▶ The exercise
Copy verbatim the block of lines in the entries below whose first line contains "Keep writing the" and whose last line contains "make_car('parked_sedan',SED,(33,24),rad(60),'pt_white','alloy')". Leave out all other lines.

▶ Raw records
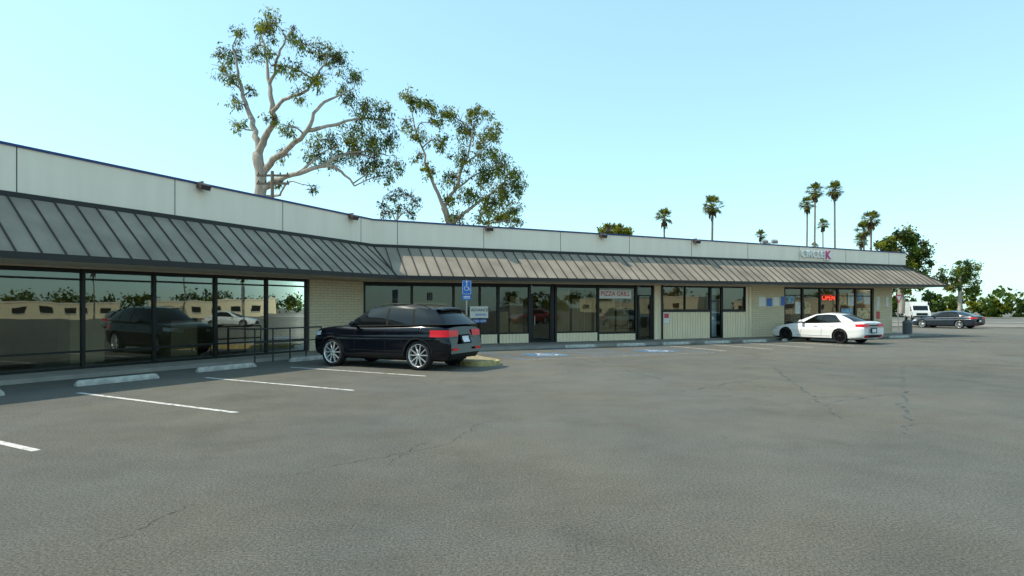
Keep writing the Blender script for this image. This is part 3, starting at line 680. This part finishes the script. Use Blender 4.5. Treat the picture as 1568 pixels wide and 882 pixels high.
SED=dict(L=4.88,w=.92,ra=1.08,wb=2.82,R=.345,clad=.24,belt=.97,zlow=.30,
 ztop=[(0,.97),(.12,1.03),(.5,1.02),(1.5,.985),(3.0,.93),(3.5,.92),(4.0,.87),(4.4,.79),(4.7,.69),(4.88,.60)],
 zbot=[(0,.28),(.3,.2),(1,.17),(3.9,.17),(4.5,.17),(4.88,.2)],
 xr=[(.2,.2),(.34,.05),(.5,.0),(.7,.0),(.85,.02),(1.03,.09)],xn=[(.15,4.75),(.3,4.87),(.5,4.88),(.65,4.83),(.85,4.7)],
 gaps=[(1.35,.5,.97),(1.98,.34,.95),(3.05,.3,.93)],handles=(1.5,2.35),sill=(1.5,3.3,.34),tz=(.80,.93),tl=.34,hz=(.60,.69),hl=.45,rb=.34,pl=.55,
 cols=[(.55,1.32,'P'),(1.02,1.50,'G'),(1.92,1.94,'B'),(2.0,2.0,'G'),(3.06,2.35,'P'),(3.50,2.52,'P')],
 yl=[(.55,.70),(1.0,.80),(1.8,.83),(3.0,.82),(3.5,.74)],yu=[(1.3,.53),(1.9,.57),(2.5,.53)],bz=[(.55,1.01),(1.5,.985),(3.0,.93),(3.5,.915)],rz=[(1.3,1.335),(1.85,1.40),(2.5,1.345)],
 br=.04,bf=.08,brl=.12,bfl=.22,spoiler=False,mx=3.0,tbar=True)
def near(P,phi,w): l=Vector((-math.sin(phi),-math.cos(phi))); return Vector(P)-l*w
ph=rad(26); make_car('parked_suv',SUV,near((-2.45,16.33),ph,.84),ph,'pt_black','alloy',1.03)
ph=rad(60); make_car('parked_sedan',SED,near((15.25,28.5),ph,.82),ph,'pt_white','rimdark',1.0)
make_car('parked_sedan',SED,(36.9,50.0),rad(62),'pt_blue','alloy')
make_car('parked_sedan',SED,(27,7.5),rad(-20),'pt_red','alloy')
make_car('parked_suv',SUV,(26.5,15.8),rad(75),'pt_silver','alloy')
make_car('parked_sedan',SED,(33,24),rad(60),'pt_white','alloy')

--

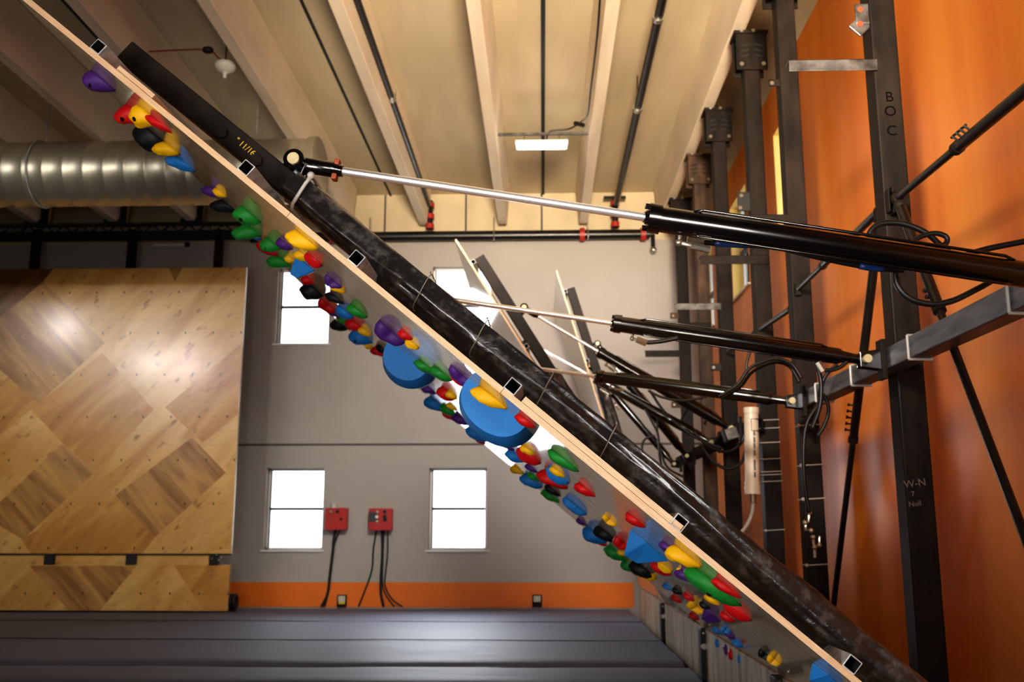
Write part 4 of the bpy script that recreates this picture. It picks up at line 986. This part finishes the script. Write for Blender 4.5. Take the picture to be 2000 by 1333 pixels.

▶ Written answer
Keep writing the Blender script for this image. This is part 3, starting at line 680. This part finishes the script. Use Blender 4.5. Treat the picture as 1568 pixels wide and 882 pixels high.
SED=dict(L=4.88,w=.92,ra=1.08,wb=2.82,R=.345,clad=.24,belt=.97,zlow=.30,
 ztop=[(0,.97),(.12,1.03),(.5,1.02),(1.5,.985),(3.0,.93),(3.5,.92),(4.0,.87),(4.4,.79),(4.7,.69),(4.88,.60)],
 zbot=[(0,.28),(.3,.2),(1,.17),(3.9,.17),(4.5,.17),(4.88,.2)],
 xr=[(.2,.2),(.34,.05),(.5,.0),(.7,.0),(.85,.02),(1.03,.09)],xn=[(.15,4.75),(.3,4.87),(.5,4.88),(.65,4.83),(.85,4.7)],
 gaps=[(1.35,.5,.97),(1.98,.34,.95),(3.05,.3,.93)],handles=(1.5,2.35),sill=(1.5,3.3,.34),tz=(.80,.93),tl=.34,hz=(.60,.69),hl=.45,rb=.34,pl=.55,
 cols=[(.55,1.32,'P'),(1.02,1.50,'G'),(1.92,1.94,'B'),(2.0,2.0,'G'),(3.06,2.35,'P'),(3.50,2.52,'P')],
 yl=[(.55,.70),(1.0,.80),(1.8,.83),(3.0,.82),(3.5,.74)],yu=[(1.3,.53),(1.9,.57),(2.5,.53)],bz=[(.55,1.01),(1.5,.985),(3.0,.93),(3.5,.915)],rz=[(1.3,1.335),(1.85,1.40),(2.5,1.345)],
 br=.04,bf=.08,brl=.12,bfl=.22,spoiler=False,mx=3.0,tbar=True)
def near(P,phi,w): l=Vector((-math.sin(phi),-math.cos(phi))); return Vector(P)-l*w
ph=rad(26); make_car('parked_suv',SUV,near((-2.45,16.33),ph,.84),ph,'pt_black','alloy',1.03)
ph=rad(60); make_car('parked_sedan',SED,near((15.25,28.5),ph,.82),ph,'pt_white','rimdark',1.0)
make_car('parked_sedan',SED,(36.9,50.0),rad(62),'pt_blue','alloy')
make_car('parked_sedan',SED,(27,7.5),rad(-20),'pt_red','alloy')
make_car('parked_suv',SUV,(26.5,15.8),rad(75),'pt_silver','alloy')
make_car('parked_sedan',SED,(33,24),rad(60),'pt_white','alloy')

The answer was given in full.